Tres años más tarde, una parte de ese movimiento, desde Súper Barrio hasta Monsiváis, se incorporaron o condujeron el proceso que desembocaría en la campaña presidencial de Cuauhtémoc Cárdenas. Se sumó también a esa dinámica un sector importante de la movilización estudiantil de 1987. Sabemos que Cárdenas no fue presidente, pero también que le metió un susto del demonio al sistema y que el muy lento tránsito hacia la democracia representativa en México vivió en ese año uno de sus momentos decisivos.
Este 19 de septiembre, además del terremoto, surgieron otras semejanzas con el 85. Las autoridades respondieron con mayor eficacia, celeridad y valor, sin duda, pero el escepticismo de la gente frente a todo lo oficial llevó a una nueva versión de la solidaridad de entonces: los jóvenes en particular buscando hacerse cargo de muchos asuntos, con o sin la autoridad. Una sociedad civil más organizada
–aunque no tanto–, más pujante, más politizada se volcó a la calle y a los centros de acopio con enorme generosidad y sentido de la inmediatez. Al igual que en 1985, a pesar del temblor de dos semanas antes en Oaxaca y Chiapas, y de los efectos brutales del segundo sismo en Morelos en particular, se trató de un fenómeno capitalino, pero que a través de los medios –como entonces– o de las redes sociales ahora, se ‘nacionalizó’.

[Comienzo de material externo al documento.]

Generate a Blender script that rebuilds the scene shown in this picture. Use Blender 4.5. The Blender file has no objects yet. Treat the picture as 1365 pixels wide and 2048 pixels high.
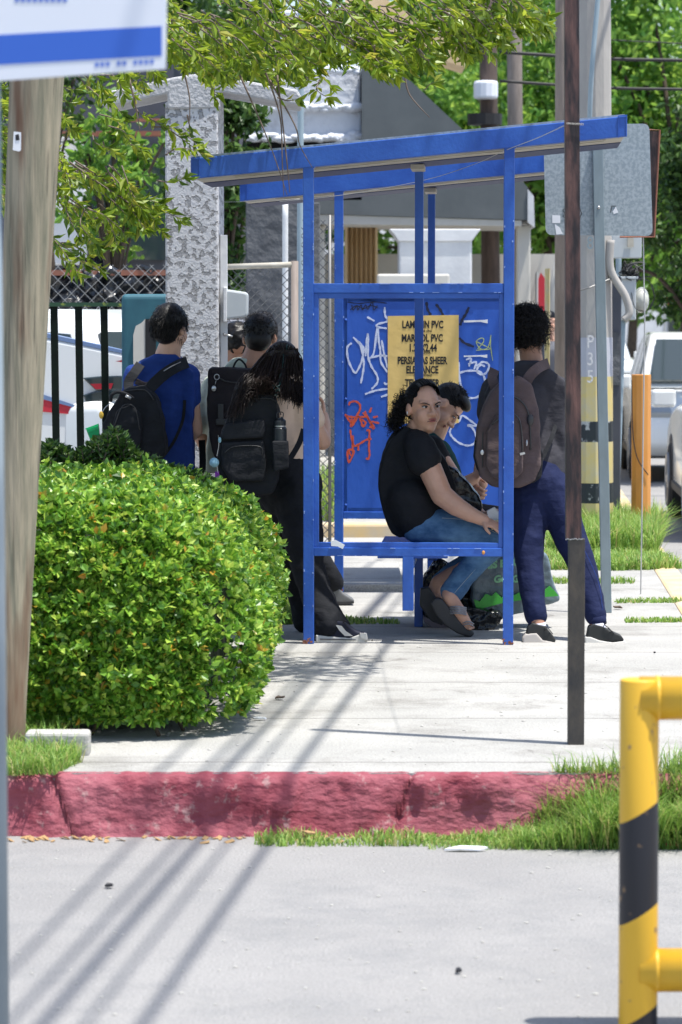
import bpy, math, random
import numpy as np
from mathutils import Vector, Matrix, noise
random.seed(7); rng = np.random.default_rng(7)
R = math.radians
S = bpy.context.scene
COL = S.collection

# ------------------------------------------------------------------ camera, world, sun, exposure
F = 6530.0; PITCH = math.atan(384 / F); CAMZ = 1.59
cam = bpy.data.objects.new('camera', bpy.data.cameras.new('camera')); COL.objects.link(cam)
cam.location = (0, 0, CAMZ); cam.rotation_euler = (math.pi / 2 - PITCH, 0, 0)
cd = cam.data; cd.sensor_fit = 'VERTICAL'; cd.sensor_height = 36; cd.lens = F / 2048 * 36
cd.clip_start = 0.2; cd.clip_end = 600
cd.dof.use_dof = True; cd.dof.focus_distance = 16.3; cd.dof.aperture_fstop = 6.3
S.camera = cam
SUN = Vector((-0.262, 0.12, -1.0)).normalized()          # travel direction of the light
W = bpy.data.worlds.new('World'); S.world = W; W.use_nodes = True
nt = W.node_tree; bg = nt.nodes['Background']
sky = nt.nodes.new('ShaderNodeTexSky'); sky.sky_type = 'NISHITA'; sky.sun_disc = False
sky.sun_elevation = math.asin(-SUN.z); sky.sun_rotation = math.atan2(-SUN.x, -SUN.y)
sky.air_density = 1.0; sky.dust_density = 1.5
nt.links.new(sky.outputs[0], bg.inputs[0]); bg.inputs[1].default_value = 0.15
sl = bpy.data.lights.new('sun', 'SUN'); sl.energy = 4.8; sl.angle = R(0.5); sl.color = (1, 0.965, 0.9)
so = bpy.data.objects.new('sun', sl); COL.objects.link(so); so.location = (3, -2, 12)
so.rotation_euler = SUN.to_track_quat('-Z', 'Y').to_euler()
S.view_settings.view_transform = 'Standard'; S.view_settings.look = 'None'
S.view_settings.exposure = 0.58; S.view_settings.gamma = 1
S.cycles.max_bounces = 6; S.cycles.diffuse_bounces = 3; S.cycles.glossy_bounces = 3
S.cycles.transmission_bounces = 4; S.cycles.transparent_max_bounces = 8
try: S.cycles.use_denoising = True
except Exception: pass

# ------------------------------------------------------------------ picture measurements -> real points
FW = Vector((0, math.cos(PITCH), -math.sin(PITCH))); UP = Vector((0, math.sin(PITCH), math.cos(PITCH)))
C0 = Vector((0, 0, CAMZ))
def ray(px, py): return FW + Vector((1, 0, 0)) * ((px - 682.5) / F) + UP * (-(py - 1024) / F)
def P(px, py, d):
    r = ray(px, py); return C0 + r * (d / r.y)
def G(px, py, z=0.0):
    r = ray(px, py); return C0 + r * ((z - CAMZ) / r.z)
TH = R(2.8); UA = Vector((math.cos(TH), -math.sin(TH), 0)); VA = Vector((math.sin(TH), math.cos(TH), 0)); ZA = Vector((0, 0, 1))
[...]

La gran pregunta yace en las consecuencias políticas y electorales del mayor acontecimiento en afectar a la Ciudad de México desde el plantón de Reforma de 2006. Los partidos, las personalidades y buena parte de la comentocracia dirán que no es el momento de pensar en eso, pero piensan en eso. Los activistas, los incipientes liderazgos dirán, con toda razón, que no se debe politizar la solidaridad, pero la politizan. Innumerables organizaciones ciudadanas exigen la canalización de los recursos entregados a los partidos para la reconstrucción, con algo de razón, pero claramente imponiéndole un sello antipartidocracia a su hartazgo. Por todos estos motivos, no conviene asustarse con discutir, analizar y extraer conclusiones políticas y electorales del trágico suceso del martes. Los que mandan –porque ese es el sistema político que hemos construido– pueden responder con sensibilidad al reclamo ciudadano de los escombros y centros de acopio, o con soberbia.
Si saben leer el sentir popular –insisto: de la CDMX por ahora, pero con repercusiones nacionales– decidirán ciudadanizar o ‘despartidizar’ al máximo su camino hacia 2018 y su trabajo de campaña. Si aprovechan la ineluctable marea baja de la solidaridad de los próximas semanas para volver a ejercer el poder que efectivamente poseen, para sus propios fines –perfectamente legítimos y profundamente desacreditados– pagarán las consecuencias el año entrante, como las pagó el PRI en 1988. El partido, o la coalición, que entienda mejor esto, y actúe en consecuencia, arrancará la campaña con una ventaja insuperable.